I remember when cellphones were just starting out, but quickly becoming all the rage, and I was already sick of them. I was. I was intuitively unhappy about all the one-sided chat around me - this was a new thing - and some people were loud. But my first annoyance was all the advertising, that was trying to make me buy one of the things. And I remember walking in a mall, and a guy planted outside a store was suddenly in my face with a lot of fake, "I'm selling you something so I'm nice and I'm energetic" friendliness, and I interrupted him and said "Augh - enough with the cellphones.". And he looked very unfriendly and said something like "Enough with the cellphones?!". This means he wasn't really rude to me - he just seemed shocked that I was anti-cellphone. I was a troublemaker, speaking heresy...a talking pebble trying to slow down the steamroller of the future.

 

And he wins. We got steamrolled. "Buy a cellphone and get hooked on it - Make a billionaire richer!". Last word goes to cellphones, now smart-phones...but I've never owned one. I can only see myself owning one of the damn things if I ever need it to help find a new job. And these are uncertain times - but for now, I'm employed.

 

This crime novel - Loose Tongues - involves police detectives, especially DI Sean Blake, tracking a psychopath they don't want to think of too early on as a serial killer. However, the reader quickly learns - via frightening opening sequences - that this is the dark and timely tale of a man who already hated all the noise from our cellphone world, but who then, because of one incident, wrecked his life by slapping a cellphone user. Consider him filmed and fired.

 

There are tricks and traps ahead, for the police and the reader. What we know leads to things we think we know - so, let it be said that the novel is a little sneakier than what I've laid out so far suggests. I do feel like I've read a book that can stand in for the just-releasing film The Invisible Man, in which a woman is stalked by her ex-boyfriend, who cannot be seen. The male obsessive, snapping, and embracing violence that soothes the anger - temporarily...and for the longest while, no one can see what is really going on. In the Simms novel, Sean Blake is dragged through a nightmarish subplot that only adds to the tension - but the main story, involving a misogynist who decides he can't tolerate loud women on cellphones, is chilling. A few weeks ago, I was on the bus and going home from work, and one woman glared hate at another woman who was shouting her personal financial details into her phone (the cellphone shouter is a regular on that bus, at that time every workday, and I just ignore her as best I can, because this is now our world - and on a short trip home, I am not freaking out at anyone, or slapping them, because I can't handle it).

 

I don't know how much violence has erupted in our world, due to someone wanting someone else to be quiet while on their phone - but this book seems like a believable version of who would take it to murder, and why. It's got some stuff to think about, and it's very suspenseful, if, y'know, kind of formulaic at times.

 

Anyway, it did make me think back to maybe the first person in front of me on a sidewalk - again, cellphones a fairly new phenom - talking loudly into his phone, but also so distracted that he was weaving around in front of me and making himself difficult to avoid or pass.
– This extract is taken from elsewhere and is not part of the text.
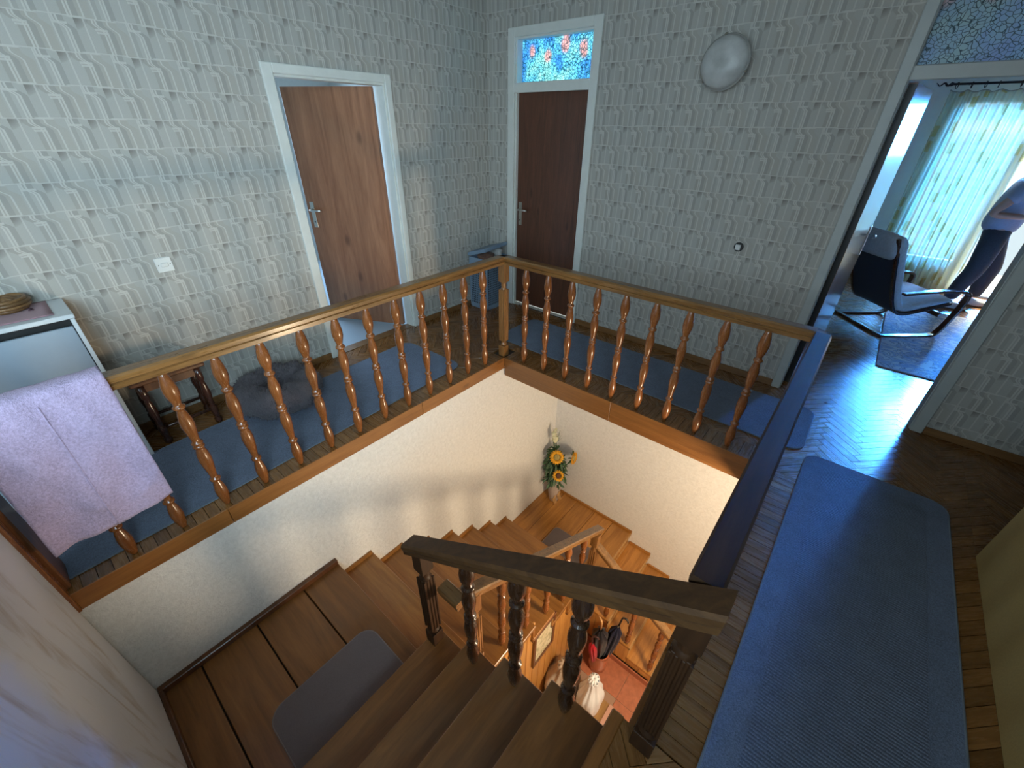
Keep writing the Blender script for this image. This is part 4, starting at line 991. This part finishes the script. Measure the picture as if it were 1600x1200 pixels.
# ---------------- umbrellas in a ceramic stand, bags
us = thing('umbrella_stand', 'glazed terracotta umbrella stand on the tiled floor', 'umbrella stand', (2.62, -1.285, GF))
MB().lathe([(0.085, 0), (0.095, 0.01), (0.10, 0.10), (0.095, 0.20), (0.088, 0.27), (0.095, 0.28), (0.088, 0.285), (0.08, 0.27), (0.085, 0.04), (0.0, 0.03)], n=28).build('pot', plain('glazed_terracotta', (0.45, 0.12, 0.05), 0.15, coat=0.6), us)
def umbrella(label, loc, tilt, col, rad, ztop, handle_col, zbot=0.04):
    t = thing('umbrella', label, 'umbrella', loc, 0.0, 'umbrellas in the stand'); t.rotation_euler = tilt
    mc = fabric('umbrella_cloth', col, 0.3, 60, 0.3); mc.node_tree.nodes['Principled BSDF'].inputs['Roughness'].default_value = 0.45
    def f(u, v):
        a = 2*math.pi*u; z = zbot+(ztop-zbot)*v; k = rad*(0.25+0.75*math.sin(math.pi*min(1, v*0.62+0.05)))*(1 if v < .86 else max(0.25, 1-(v-.86)*5)); k *= 1+0.22*math.cos(8*a+3*v)
        return (k*math.cos(a), k*math.sin(a), z)
    MB().grid(f, 48, 16, True, True).build('canopy', mc, t)
    MB().tube([(0, 0, zbot-0.03), (0, 0, ztop+0.06)], 0.006, 8).build('shaft', M_chrome, t)
    pts = [(0, 0, ztop+0.02), (0, 0, ztop+0.14)]+[(0.03-0.03*math.cos(R(a_)), 0, ztop+0.14+0.03*math.sin(R(a_))) for a_ in range(30, 200, 25)]
    MB().tube(pts, 0.009, 8).build('handle', plain('umbrella_handle_'+str(int(handle_col[0]*100)), handle_col, 0.3), t)
umbrella('black folded umbrella with a wooden crook handle in the stand', (2.60, -1.275, GF+0.045), (R(-6), R(-4), R(150)), (0.010, 0.010, 0.016), 0.068, 0.74, (0.55, 0.30, 0.12))
umbrella('red folded umbrella standing in front of the black ones', (2.605, -1.335, GF+0.045), (R(8), R(-6), R(20)), (0.55, 0.01, 0.03), 0.036, 0.55, (0.05, 0.02, 0.02))
umbrella('dark navy umbrella standing behind, its ribs spread', (2.65, -1.26, GF+0.045), (R(-7), R(5), 0), (0.012, 0.014, 0.035), 0.055, 0.64, (0.02, 0.02, 0.02))
def bag(label, loc, rx, ry, hh, m, seed, neck=0.35):
    t = thing('carrier_bag', label, 'bag', loc); rn = random.Random(seed); ph = [rn.uniform(0, 6) for _ in range(5)]
    def f(u, v):
        a = 2*math.pi*u; prof_ = (0.75+0.35*math.sin(math.pi*min(1, v*1.2)))*(1 if v < 0.62 else 1-(v-0.62)/0.38*(1-neck))
        k = prof_*(1+0.07*math.cos(9*a+ph[0]+2*v)*v+0.05*math.cos(14*a+ph[1]-3*v)*v+0.03*math.sin(4*a+ph[2]+6*v))
        return (rx*k*math.cos(a), ry*k*math.sin(a), hh*v)
    MB().grid(f, 72, 22, True, True).build('sack', m, t, solid=0.002)
    MB().lathe([(rx*0.7, 0.004), (0.0, 0.005)], n=20).build('sack_bottom', m, t)
    def g(u, v):
        a = 2*math.pi*u; k = neck*(0.78-0.77*v)*(1+0.18*math.cos(9*a)); return (rx*k*math.cos(a), ry*k*math.sin(a), hh*(0.985+0.05*math.sin(v*2.6)))
    MB().grid(g, 56, 6, True, True).build('gathered_top', m, t, solid=0.0015)
M_bag = plain('white_plastic_bag', (0.80, 0.82, 0.84), 0.28, nz=0.06, nscale=12); M_bag2 = plain('beige_bag', (0.50, 0.42, 0.34), 0.5, nz=0.1, nscale=12)
bag('bulky beige sack leaning on the boards under the stairs', (2.46, -1.72, GF), 0.15, 0.17, 0.50, M_bag2, 2, 0.5)
bag('white plastic carrier bag in front of the beige sack', (2.745, -1.69, GF), 0.105, 0.13, 0.60, M_bag, 4, 0.55)

# ---------------- living room: armchair
F = Vector((0.75, 0.66, 0)).normalized()
ch = thing('armchair', 'bentwood armchair with black back shell and grey-beige cushion', 'armchair', (3.69, 1.705, 0.0), math.atan2(F.y, F.x)-R(0))
# local: +x forward, +y to the chair's left (towards the door); right runner at y=0, left at y=0.66
def ribbon(pts, wdt, th, y):
    """bent laminated strip: pts in (x,z), width across y"""
    mb = MB(); n = len(pts); vs = []
    for i, (x, z) in enumerate(pts):
        x0, z0 = pts[max(0, i-1)]; x1, z1 = pts[min(n-1, i+1)]; d = math.hypot(x1-x0, z1-z0) or 1; nx, nz = -(z1-z0)/d*th/2, (x1-x0)/d*th/2
        vs += [(x+nx, y-wdt/2, z+nz), (x+nx, y+wdt/2, z+nz), (x-nx, y+wdt/2, z-nz), (x-nx, y-wdt/2, z-nz)]
    fs = [(i*4+k, i*4+(k+1) % 4, i*4+4+(k+1) % 4, i*4+4+k) for i in range(n-1) for k in range(4)]+[(3, 2, 1, 0), ((n-1)*4, (n-1)*4+1, (n-1)*4+2, (n-1)*4+3)]
    return mb.add(vs, fs)
def smooth(pts, it=2):
    for _ in range(it):
        q = [pts[0]]
        for a, b_ in zip(pts, pts[1:]): q += [(a[0]*.75+b_[0]*.25, a[1]*.75+b_[1]*.25), (a[0]*.25+b_[0]*.75, a[1]*.25+b_[1]*.75)]
        q.append(pts[-1]); pts = q
    return pts
side = smooth([(0.0, 0.012), (0.35, 0.012), (0.50, 0.014), (0.56, 0.05), (0.62, 0.22), (0.66, 0.40), (0.64, 0.46), (0.56, 0.47), (0.30, 0.47), (0.02, 0.44)], 3)
for y in (0.025, 0.645): ribbon(side, 0.055, 0.022, y).build('side_frame', M_bentdark, ch, 0.003)
bx('rear_rung', M_bentdark, (-0.012, 0.0, 0.0), (0.030, 0.67, 0.026), ch, 0.005)
bx('front_rung', M_bentdark, (0.50, 0.05, 0.20), (0.53, 0.62, 0.245), ch, 0.005)
sf = smooth([(0.58, 0.33), (0.30, 0.25), (0.12, 0.21), (0.02, 0.28), (-0.10, 0.55), (-0.20, 0.84), (-0.24, 0.93)], 3)
for y in (0.075, 0.595): ribbon(sf, 0.03, 0.022, y).build('seat_frame', M_bentdark, ch, 0.003)
ribbon([p for p in sf if p[1] < 0.80], 0.56, 0.012, 0.335).build('back_shell', M_chairback, ch, 0.002)
def cushion(pts, th, y0, y1, name):
    n = len(pts); nv = 22; vs = []
    def f(u, v):
        i = min(n-1, int(round(u*(n-1)))); x, z = pts[i]; x0, z0 = pts[max(0, i-1)]; x1, z1 = pts[min(n-1, i+1)]; d = math.hypot(x1-x0, z1-z0) or 1
        nx, nz = (z1-z0)/d, -(x1-x0)/d
        a = 2*math.pi*v; yy_ = (y0+y1)/2+(y1-y0)/2*max(-1, min(1, 1.12*math.cos(a))); hh = th*(0.5+0.5*max(-1, min(1, 1.2*math.sin(a))))
        e = min(1, 6*u, 6*(1-u))**0.5; k = (0.25+0.75*e)*(1+0.05*math.sin(u*38))
        return (x-nx*-1*hh*k if False else x+nx*-hh*k*-1, yy_, z+nz*-hh*k*-1)
    return MB().grid(f, n, nv, True).build(name, M_seat, ch)
csh = [(x, z) for x, z in sf]
# cushion lies on the upper/front side of the seat line
def cush(name, i0, i1, th, pts):
    seg = pts[i0:i1]; n = len(seg); mb = MB(); nv = 20
    def f(u, v):
        i = min(n-1, int(round(u*(n-1)))); x, z = seg[i]; x0, z0 = seg[max(0, i-1)]; x1, z1 = seg[min(n-1, i+1)]; d = math.hypot(x1-x0, z1-z0) or 1
        tx, tz = (x1-x0)/d, (z1-z0)/d; nx, nz = tz, -tx       # points forward/up for this winding
        if nz < 0 and abs(nz) > abs(nx): nx, nz = -nx, -nz
        if abs(nx) >= abs(nz) and nx < 0: nx, nz = -nx, -nz
        a = 2*math.pi*v; c_ = max(-1, min(1, 1.1*math.cos(a))); s_ = max(-1, min(1, 1.25*math.sin(a)))
        e = min(1.0, 5*u+0.15, 5*(1-u)+0.15)**0.5; t_ = th*e*(1+0.04*math.sin(u*40))
        off = 0.012+t_*(0.5+0.5*s_)
        return (x+nx*off, 0.335+0.275*c_, z+nz*off)
    return MB().grid(f, n, nv, True, False).build(name, M_seat, ch, fix=True)
cush('seat_cushion', 0, len(sf), 0.085, sf)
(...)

I finally passed him, barely, and I was shaking my head. He chuckled and said to his buddy "This guy is all upset at me because I'm on my cellphone.".

 

These days, when seven out of ten people walk past me on their phones and with their heads down, or someone in front of me jars to a halt and starts texting while I try not to bump into them and win myself a dirty look...it's just...normal. I'm in the city, having a day in the life. No slapping, okay? And no killing!